The Student Learning Outcomes describe in general terms the forms of learning and accomplishment that contemporary students need from college for life, work and citizenship. They represent the very high expectations for knowledge and skills held by educators and employers in the 21st century. They provide a new framework to guide students’ progress and curricular alignment. But they do not indicate what we mean by them. That understanding will emerge from serious discussions and debates of what we mean by the learning outcomes. Through those discussions, we will articulate our expectations for student performance.
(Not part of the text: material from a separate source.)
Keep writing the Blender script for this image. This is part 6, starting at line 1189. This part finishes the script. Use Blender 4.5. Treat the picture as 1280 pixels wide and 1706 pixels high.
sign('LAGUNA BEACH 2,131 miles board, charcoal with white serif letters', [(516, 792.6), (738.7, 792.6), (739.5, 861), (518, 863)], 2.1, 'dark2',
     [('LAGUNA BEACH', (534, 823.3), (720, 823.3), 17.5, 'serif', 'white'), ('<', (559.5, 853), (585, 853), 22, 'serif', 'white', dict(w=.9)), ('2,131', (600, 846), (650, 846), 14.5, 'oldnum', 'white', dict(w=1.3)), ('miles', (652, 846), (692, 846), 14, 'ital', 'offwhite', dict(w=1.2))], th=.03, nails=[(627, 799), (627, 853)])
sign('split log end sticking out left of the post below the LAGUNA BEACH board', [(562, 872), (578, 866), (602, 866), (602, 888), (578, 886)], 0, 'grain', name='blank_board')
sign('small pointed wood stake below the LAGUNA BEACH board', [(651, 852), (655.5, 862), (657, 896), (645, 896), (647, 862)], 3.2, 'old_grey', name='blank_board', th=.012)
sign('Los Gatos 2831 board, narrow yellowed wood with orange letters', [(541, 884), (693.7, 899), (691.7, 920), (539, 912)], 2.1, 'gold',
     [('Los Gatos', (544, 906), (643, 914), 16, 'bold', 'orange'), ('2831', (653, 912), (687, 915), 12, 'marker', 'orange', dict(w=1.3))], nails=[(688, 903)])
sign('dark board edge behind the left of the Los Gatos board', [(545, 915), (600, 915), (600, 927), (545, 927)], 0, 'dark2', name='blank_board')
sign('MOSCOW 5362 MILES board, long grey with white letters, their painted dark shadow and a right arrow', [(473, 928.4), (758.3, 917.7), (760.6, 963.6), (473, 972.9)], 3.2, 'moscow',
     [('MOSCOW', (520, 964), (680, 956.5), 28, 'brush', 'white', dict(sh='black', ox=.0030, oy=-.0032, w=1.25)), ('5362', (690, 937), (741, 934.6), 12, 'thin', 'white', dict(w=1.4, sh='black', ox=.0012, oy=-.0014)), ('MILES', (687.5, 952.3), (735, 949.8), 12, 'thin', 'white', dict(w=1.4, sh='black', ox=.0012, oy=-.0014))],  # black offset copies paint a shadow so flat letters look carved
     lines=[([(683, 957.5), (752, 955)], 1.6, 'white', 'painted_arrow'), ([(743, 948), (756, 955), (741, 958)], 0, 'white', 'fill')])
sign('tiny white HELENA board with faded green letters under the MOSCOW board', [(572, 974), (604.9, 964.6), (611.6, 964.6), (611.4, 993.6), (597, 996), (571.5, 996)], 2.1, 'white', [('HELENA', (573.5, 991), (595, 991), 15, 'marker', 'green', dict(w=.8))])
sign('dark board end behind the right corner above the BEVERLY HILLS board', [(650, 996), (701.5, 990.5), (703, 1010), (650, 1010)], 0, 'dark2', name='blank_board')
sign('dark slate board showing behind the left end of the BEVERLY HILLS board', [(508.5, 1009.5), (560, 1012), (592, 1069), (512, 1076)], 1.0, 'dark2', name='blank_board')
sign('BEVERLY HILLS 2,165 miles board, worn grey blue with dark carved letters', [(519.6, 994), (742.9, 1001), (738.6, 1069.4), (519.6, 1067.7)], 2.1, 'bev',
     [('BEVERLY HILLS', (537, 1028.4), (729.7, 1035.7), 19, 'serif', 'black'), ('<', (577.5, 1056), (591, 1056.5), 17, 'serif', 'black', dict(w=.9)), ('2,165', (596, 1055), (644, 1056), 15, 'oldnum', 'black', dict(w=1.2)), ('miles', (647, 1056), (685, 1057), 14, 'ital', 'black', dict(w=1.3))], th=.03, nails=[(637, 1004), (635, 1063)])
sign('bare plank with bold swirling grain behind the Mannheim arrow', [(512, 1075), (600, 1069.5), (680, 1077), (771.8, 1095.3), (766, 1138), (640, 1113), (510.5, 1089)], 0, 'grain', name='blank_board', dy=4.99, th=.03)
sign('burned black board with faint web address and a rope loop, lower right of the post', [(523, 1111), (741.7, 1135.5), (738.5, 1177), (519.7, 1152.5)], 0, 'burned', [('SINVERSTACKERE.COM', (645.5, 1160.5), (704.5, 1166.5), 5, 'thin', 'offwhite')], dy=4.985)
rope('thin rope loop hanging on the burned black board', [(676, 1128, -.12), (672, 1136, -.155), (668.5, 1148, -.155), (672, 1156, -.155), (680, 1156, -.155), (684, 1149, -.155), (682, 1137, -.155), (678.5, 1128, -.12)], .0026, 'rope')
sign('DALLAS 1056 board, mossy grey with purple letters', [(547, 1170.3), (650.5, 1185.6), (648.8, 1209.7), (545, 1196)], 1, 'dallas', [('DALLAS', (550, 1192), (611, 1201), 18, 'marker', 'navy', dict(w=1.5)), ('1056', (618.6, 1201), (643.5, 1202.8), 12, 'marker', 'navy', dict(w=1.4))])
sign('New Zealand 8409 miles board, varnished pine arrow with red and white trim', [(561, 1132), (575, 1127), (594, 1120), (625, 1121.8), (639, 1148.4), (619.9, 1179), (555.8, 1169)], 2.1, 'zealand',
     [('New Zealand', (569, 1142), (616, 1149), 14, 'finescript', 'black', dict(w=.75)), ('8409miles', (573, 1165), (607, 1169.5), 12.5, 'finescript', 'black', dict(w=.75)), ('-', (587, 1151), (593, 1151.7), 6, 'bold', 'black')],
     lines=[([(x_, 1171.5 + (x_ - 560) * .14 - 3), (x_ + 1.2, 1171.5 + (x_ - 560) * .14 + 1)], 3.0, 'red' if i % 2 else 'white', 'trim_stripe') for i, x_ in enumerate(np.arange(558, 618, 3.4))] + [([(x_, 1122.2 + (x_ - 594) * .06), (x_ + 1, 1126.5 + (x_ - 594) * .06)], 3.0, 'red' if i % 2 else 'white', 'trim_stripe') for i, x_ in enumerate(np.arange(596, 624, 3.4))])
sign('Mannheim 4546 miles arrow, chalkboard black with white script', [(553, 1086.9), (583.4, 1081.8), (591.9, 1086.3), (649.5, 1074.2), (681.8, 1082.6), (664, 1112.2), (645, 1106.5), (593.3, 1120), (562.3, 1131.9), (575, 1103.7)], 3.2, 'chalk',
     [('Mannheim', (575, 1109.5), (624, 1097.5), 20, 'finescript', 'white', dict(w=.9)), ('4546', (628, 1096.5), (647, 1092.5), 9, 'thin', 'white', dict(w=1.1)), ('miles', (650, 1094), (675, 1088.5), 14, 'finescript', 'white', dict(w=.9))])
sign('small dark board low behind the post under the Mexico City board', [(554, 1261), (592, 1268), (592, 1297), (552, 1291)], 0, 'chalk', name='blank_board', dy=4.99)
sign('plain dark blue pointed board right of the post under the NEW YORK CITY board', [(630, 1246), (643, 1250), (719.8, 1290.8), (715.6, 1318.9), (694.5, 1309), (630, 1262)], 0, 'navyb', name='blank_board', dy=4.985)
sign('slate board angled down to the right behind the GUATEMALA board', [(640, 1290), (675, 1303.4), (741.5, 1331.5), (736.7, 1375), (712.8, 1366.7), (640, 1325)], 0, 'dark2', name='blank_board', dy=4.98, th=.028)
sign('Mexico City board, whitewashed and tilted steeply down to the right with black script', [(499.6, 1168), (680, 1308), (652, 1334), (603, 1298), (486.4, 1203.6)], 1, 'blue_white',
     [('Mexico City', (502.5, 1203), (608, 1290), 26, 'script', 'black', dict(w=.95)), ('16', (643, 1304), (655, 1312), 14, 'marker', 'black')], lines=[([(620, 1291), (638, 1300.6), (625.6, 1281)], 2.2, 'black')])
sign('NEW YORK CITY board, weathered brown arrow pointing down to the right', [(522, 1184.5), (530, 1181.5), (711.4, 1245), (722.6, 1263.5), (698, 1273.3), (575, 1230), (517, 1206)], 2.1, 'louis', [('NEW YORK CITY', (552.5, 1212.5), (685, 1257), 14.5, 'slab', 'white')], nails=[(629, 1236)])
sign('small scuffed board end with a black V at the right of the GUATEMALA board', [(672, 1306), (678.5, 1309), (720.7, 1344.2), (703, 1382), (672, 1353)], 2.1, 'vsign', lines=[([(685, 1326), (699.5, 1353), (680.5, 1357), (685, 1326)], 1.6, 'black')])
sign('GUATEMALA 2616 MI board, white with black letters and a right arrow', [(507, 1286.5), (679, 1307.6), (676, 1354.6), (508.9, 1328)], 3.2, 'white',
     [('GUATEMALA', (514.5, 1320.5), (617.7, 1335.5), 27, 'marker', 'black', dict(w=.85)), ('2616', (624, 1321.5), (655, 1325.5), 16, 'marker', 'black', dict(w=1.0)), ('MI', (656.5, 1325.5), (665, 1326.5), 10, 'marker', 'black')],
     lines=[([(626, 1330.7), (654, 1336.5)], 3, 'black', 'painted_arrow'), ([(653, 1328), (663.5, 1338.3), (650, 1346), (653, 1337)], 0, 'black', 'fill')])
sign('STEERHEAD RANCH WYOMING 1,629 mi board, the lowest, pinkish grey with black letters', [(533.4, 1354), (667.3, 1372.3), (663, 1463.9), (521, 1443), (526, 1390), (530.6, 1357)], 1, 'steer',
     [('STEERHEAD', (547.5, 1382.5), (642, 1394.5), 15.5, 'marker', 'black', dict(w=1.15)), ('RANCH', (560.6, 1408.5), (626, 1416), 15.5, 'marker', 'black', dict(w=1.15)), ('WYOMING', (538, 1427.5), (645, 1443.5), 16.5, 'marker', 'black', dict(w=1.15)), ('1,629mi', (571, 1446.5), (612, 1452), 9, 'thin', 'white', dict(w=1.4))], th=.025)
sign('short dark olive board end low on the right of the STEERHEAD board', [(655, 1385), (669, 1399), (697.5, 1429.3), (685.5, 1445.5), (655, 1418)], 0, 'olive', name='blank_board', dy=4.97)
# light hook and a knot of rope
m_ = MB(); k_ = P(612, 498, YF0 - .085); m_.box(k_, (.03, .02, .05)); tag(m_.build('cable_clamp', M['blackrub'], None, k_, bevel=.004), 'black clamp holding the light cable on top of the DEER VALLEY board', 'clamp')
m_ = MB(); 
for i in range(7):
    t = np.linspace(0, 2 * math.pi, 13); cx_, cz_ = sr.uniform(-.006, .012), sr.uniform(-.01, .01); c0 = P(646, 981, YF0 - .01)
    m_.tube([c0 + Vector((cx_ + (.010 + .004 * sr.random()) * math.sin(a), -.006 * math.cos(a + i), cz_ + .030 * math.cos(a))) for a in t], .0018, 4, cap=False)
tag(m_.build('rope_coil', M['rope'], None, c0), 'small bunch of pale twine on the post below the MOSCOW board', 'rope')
Once we articulate our understanding and our expectations of the student learning outcomes, we can share and reinforce them throughout the student learning experience—in the classroom, in residence halls, and in extra-curricular activities. This is the vision we have of reforming liberal education at UW Oshkosh, and I fully support the initiative because it will raise the level of student performance and the quality of student learning, and it will raise retention and graduation rates.

I am pleased that UW Oshkosh is a “partner” institution in the AAC&U Valid Assessment of Learning in Undergraduate Education (VALUE) initiative, which is producing a set of meta-rubrics that LERT will use as a springboard to initiate discussions on campus of our understanding of our student learning outcomes. n the process, LERT will provide the AAC&U with feedback on their meta rubrics, which will influence the development of rubrics for the student learning outcomes at the national level.

As a campus, we should all be especially proud that we were one of the first universities in the nation to launch the LEAP initiative back in 2005-06 when we devoted three issues of the University of Wisconsin Oshkosh Magazine to a series about the value and importance of a liberal education and linked it to the American Council on Education’s Solutions for Our Future initiative.

As we enter our fourth year, it is a huge point of pride that our Faculty Senate, the members of LERT and the Liberal Education Resource Group (LERG), campus leaders and the Provost’s Summit for Teaching and Learning are continuing to keep us on the forefront of the national movement to reform liberal education in the United States. The UW Oshkosh administration fully supports them and all members of the campus and community who are working to enhance student learning outcomes. That is what matters most in the end.